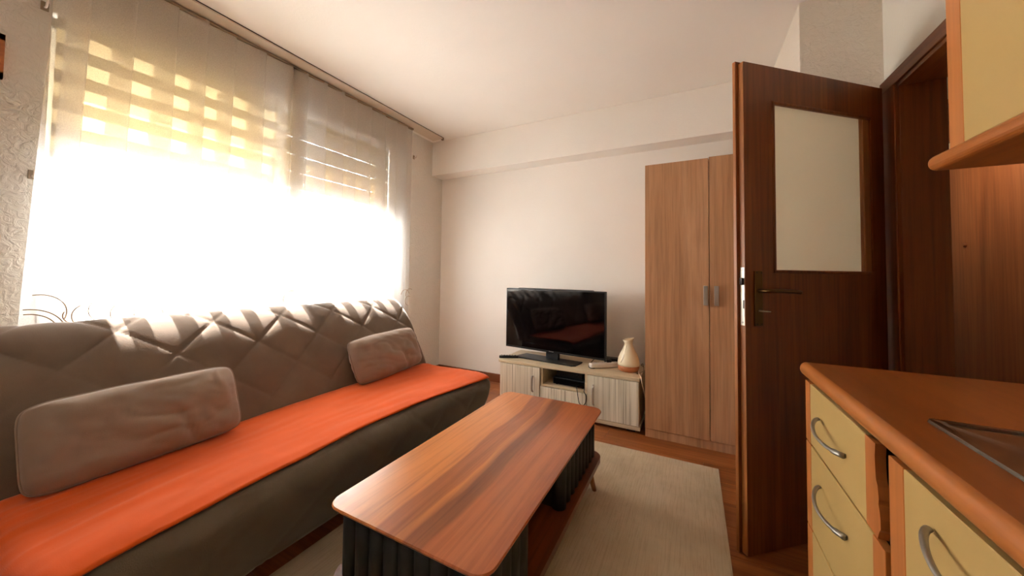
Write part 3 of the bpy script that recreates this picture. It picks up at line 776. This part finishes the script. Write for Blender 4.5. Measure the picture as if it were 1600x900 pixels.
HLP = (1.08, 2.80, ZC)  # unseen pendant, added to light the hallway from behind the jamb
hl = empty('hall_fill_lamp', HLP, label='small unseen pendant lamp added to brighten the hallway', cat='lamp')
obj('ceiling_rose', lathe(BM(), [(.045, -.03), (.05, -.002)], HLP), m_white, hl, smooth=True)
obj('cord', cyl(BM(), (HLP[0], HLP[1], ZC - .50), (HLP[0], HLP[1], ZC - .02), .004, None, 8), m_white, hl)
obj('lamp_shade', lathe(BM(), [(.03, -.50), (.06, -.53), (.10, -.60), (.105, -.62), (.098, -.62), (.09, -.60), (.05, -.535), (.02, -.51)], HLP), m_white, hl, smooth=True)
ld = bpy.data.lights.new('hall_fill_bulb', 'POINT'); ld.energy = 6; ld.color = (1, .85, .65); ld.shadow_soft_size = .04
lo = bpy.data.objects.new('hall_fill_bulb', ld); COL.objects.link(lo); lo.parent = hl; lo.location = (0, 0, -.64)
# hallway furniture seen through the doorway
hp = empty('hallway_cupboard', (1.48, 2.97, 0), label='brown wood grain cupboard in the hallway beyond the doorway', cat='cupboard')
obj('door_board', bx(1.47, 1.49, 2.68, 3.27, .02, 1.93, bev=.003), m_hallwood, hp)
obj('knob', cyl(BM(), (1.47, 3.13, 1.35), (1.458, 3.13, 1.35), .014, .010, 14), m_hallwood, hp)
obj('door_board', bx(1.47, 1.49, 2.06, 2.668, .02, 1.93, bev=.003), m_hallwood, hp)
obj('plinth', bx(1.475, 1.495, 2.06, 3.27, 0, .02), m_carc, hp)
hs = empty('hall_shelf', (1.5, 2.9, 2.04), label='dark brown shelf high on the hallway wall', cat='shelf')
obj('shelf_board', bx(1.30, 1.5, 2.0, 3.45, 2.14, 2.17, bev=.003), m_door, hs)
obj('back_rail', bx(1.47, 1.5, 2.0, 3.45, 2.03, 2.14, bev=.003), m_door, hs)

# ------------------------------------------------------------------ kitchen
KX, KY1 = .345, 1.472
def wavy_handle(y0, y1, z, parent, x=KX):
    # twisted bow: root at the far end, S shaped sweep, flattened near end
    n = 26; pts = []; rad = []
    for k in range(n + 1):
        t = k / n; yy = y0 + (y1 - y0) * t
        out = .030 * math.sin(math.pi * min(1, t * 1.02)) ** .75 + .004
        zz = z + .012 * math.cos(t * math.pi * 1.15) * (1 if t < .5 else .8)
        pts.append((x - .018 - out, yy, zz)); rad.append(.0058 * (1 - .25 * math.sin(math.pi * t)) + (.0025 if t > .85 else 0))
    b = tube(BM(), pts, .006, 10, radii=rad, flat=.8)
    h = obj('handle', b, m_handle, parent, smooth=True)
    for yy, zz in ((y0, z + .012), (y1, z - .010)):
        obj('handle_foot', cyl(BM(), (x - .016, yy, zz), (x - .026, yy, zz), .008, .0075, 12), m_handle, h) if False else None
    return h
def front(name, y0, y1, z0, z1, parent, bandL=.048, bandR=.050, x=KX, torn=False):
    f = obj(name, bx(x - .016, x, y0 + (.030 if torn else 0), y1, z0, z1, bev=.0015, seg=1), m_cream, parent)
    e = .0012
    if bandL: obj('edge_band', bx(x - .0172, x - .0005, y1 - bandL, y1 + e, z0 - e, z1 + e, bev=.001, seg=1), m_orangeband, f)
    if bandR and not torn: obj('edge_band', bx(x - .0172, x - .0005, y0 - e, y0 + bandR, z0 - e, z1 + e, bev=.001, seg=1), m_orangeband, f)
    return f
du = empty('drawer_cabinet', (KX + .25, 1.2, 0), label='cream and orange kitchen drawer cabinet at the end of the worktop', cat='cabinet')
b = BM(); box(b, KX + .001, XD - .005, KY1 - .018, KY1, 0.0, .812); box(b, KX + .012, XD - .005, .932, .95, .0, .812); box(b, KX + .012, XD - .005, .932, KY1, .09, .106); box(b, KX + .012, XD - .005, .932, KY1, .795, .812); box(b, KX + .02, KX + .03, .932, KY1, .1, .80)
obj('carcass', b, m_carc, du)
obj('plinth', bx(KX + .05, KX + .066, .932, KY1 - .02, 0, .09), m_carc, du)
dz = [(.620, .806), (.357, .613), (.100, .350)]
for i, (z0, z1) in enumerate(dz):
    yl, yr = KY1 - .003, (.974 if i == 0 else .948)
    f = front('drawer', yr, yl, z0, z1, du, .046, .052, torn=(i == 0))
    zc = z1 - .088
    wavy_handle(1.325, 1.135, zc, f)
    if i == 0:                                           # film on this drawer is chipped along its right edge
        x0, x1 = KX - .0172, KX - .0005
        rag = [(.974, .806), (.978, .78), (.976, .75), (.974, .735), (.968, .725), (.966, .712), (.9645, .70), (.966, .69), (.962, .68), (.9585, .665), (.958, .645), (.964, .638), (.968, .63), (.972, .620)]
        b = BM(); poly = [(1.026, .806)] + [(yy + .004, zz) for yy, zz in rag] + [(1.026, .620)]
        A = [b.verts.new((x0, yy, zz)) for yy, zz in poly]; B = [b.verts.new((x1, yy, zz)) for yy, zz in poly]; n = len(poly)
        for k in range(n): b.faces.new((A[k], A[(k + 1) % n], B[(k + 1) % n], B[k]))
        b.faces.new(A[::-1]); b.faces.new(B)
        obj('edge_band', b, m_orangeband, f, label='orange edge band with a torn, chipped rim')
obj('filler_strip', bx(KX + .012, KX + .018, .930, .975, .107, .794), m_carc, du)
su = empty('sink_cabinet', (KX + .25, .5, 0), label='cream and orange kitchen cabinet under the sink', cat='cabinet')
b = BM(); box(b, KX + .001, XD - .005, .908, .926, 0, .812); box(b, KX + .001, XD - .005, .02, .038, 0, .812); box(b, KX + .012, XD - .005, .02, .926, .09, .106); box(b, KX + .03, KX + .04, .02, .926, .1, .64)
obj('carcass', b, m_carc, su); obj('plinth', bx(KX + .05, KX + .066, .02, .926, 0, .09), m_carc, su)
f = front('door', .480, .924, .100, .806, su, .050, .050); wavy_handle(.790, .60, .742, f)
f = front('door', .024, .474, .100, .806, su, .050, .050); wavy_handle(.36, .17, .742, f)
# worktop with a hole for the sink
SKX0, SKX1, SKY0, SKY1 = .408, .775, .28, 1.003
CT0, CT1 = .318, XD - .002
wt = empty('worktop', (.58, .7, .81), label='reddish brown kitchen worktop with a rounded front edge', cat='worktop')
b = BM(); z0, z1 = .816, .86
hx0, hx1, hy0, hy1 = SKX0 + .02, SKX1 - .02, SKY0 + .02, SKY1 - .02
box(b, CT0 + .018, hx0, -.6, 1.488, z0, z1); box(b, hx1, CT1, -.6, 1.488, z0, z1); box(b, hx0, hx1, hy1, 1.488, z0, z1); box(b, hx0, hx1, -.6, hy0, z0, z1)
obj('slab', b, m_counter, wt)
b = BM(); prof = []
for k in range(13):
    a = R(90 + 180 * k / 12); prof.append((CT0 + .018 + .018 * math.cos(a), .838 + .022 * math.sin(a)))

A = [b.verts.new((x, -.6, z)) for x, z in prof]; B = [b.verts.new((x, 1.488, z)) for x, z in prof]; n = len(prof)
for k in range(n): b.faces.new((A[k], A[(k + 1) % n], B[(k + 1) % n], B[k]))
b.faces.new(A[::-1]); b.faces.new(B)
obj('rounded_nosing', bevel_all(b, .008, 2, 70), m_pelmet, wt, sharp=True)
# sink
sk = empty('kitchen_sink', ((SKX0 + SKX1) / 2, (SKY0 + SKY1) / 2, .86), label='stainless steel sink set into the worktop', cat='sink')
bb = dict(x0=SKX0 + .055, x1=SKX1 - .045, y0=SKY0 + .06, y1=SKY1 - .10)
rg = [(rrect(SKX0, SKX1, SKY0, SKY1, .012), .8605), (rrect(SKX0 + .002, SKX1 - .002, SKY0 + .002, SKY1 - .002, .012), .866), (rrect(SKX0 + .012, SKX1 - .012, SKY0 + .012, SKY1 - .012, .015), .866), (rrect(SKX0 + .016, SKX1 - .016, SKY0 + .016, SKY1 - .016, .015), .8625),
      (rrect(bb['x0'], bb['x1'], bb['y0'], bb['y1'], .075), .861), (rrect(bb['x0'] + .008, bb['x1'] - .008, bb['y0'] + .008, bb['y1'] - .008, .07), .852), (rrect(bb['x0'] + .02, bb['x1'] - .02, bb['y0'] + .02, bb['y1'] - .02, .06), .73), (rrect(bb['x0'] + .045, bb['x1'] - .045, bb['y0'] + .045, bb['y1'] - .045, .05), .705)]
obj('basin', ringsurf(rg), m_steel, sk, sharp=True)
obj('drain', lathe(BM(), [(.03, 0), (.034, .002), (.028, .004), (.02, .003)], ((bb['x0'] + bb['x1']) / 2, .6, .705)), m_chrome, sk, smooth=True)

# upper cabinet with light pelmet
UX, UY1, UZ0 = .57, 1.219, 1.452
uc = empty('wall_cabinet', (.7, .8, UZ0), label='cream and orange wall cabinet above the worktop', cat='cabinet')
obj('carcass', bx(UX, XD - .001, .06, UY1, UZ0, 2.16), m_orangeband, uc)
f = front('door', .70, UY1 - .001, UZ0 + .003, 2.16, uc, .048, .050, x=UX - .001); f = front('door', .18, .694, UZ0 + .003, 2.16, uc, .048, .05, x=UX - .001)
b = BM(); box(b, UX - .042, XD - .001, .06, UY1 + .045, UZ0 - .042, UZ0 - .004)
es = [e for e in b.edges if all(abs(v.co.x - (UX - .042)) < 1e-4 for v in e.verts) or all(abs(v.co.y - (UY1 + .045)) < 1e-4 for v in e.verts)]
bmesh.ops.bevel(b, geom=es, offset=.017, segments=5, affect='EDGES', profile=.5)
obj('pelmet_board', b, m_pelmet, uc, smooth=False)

==

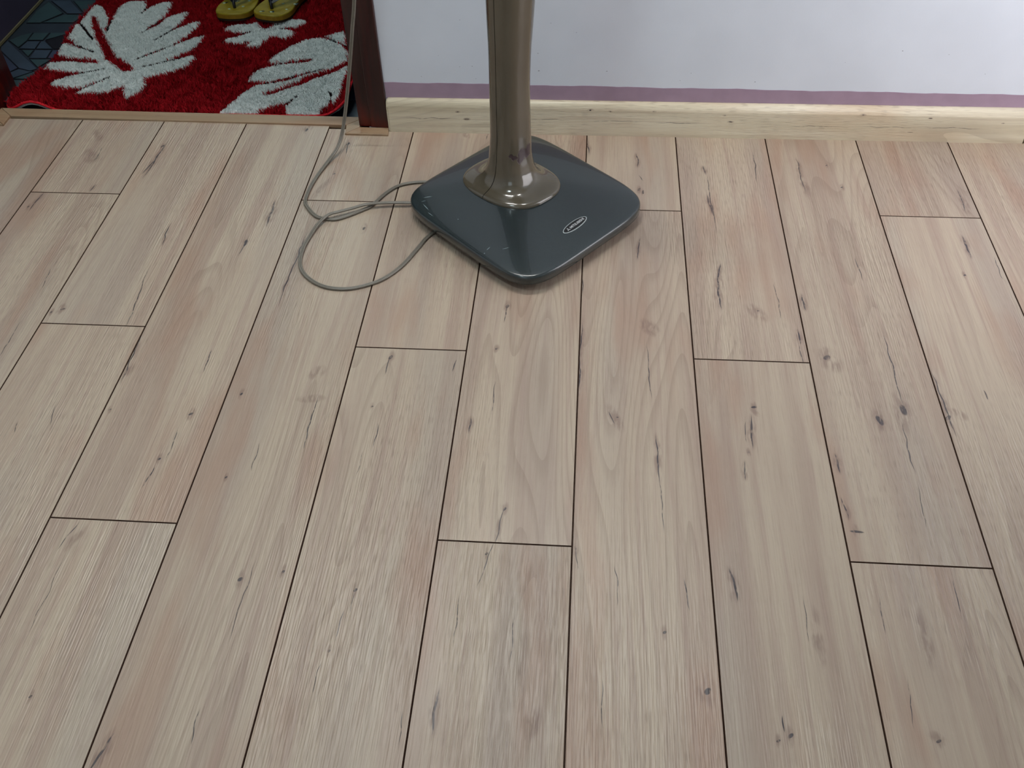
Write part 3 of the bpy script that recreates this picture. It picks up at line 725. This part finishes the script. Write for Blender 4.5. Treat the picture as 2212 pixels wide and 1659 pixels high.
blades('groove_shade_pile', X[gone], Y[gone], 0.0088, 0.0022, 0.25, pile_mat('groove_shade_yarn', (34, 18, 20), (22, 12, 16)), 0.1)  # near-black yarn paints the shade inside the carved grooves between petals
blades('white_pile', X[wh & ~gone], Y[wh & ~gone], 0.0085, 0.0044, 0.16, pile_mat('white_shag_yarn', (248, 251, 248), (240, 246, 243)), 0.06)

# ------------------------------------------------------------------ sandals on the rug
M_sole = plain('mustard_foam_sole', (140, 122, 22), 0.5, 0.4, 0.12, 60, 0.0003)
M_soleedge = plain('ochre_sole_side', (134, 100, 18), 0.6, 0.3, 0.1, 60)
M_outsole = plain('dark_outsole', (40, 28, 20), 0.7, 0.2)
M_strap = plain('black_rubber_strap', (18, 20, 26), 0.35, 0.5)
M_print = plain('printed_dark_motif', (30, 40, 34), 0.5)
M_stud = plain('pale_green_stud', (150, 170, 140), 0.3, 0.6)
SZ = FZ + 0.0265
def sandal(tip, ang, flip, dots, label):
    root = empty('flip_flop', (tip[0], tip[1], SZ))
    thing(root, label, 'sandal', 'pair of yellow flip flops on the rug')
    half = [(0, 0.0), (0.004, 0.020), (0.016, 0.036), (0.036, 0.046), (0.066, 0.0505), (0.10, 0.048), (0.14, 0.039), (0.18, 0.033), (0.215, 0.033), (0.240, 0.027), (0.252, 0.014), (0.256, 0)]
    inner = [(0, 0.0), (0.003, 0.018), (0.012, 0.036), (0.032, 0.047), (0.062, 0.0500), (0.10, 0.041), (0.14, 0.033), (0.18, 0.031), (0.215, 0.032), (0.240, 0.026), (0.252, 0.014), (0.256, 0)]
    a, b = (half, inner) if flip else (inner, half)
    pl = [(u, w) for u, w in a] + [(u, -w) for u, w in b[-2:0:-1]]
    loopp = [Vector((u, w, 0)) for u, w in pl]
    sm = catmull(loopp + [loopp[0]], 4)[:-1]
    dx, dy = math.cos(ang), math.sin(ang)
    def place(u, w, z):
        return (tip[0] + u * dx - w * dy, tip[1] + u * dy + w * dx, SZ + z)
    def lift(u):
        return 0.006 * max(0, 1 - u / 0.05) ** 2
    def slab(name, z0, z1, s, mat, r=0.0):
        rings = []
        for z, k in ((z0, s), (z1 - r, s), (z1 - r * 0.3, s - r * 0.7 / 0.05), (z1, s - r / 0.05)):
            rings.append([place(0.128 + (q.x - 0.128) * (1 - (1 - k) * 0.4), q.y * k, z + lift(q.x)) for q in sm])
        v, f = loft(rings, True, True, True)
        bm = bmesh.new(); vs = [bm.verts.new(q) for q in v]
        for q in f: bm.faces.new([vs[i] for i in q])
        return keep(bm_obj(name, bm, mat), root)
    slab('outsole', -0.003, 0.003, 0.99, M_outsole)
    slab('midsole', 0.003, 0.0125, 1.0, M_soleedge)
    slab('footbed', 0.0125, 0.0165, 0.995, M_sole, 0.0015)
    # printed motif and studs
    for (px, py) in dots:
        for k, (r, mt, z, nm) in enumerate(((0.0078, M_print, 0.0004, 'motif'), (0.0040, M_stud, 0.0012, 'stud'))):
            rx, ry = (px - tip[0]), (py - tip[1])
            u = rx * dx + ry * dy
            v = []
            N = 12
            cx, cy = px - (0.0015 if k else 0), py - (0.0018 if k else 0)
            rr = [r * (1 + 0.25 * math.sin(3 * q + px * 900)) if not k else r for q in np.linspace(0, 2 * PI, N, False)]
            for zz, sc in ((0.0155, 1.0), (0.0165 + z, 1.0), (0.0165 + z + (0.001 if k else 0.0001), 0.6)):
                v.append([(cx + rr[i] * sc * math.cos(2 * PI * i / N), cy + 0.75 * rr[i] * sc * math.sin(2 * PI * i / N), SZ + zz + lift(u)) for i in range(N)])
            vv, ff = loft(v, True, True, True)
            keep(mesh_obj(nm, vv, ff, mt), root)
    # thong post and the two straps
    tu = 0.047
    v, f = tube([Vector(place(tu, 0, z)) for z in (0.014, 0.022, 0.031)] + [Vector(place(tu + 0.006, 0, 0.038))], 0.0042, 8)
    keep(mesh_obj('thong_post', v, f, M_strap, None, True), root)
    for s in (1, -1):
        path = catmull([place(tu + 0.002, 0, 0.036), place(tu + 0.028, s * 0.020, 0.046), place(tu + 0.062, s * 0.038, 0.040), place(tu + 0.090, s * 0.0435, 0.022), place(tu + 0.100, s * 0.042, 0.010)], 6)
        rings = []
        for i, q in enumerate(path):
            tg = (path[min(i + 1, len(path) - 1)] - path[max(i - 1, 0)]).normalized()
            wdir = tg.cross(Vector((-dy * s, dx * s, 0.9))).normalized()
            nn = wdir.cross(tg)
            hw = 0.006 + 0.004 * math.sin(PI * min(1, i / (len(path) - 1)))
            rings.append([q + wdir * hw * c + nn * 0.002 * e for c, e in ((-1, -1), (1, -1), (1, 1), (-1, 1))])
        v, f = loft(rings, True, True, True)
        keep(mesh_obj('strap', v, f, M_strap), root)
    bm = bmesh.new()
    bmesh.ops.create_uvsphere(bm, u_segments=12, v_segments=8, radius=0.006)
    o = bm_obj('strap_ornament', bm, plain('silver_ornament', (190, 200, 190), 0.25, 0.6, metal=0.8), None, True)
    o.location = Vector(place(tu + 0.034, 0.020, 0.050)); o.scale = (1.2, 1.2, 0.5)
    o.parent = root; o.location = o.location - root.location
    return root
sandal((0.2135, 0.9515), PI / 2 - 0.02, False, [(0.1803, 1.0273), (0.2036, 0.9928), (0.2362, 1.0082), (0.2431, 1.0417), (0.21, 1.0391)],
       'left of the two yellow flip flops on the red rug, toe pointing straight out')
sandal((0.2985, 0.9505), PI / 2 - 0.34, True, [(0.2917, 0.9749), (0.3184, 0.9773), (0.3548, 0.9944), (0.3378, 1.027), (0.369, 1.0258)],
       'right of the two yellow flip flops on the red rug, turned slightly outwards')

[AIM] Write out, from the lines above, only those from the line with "1659 pixels high." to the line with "blades('white_pile', X[wh &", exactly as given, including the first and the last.

[TASK SOLUTION]
Write part 3 of the bpy script that recreates this picture. It picks up at line 725. This part finishes the script. Write for Blender 4.5. Treat the picture as 2212 pixels wide and 1659 pixels high.
blades('groove_shade_pile', X[gone], Y[gone], 0.0088, 0.0022, 0.25, pile_mat('groove_shade_yarn', (34, 18, 20), (22, 12, 16)), 0.1)  # near-black yarn paints the shade inside the carved grooves between petals
blades('white_pile', X[wh & ~gone], Y[wh & ~gone], 0.0085, 0.0044, 0.16, pile_mat('white_shag_yarn', (248, 251, 248), (240, 246, 243)), 0.06)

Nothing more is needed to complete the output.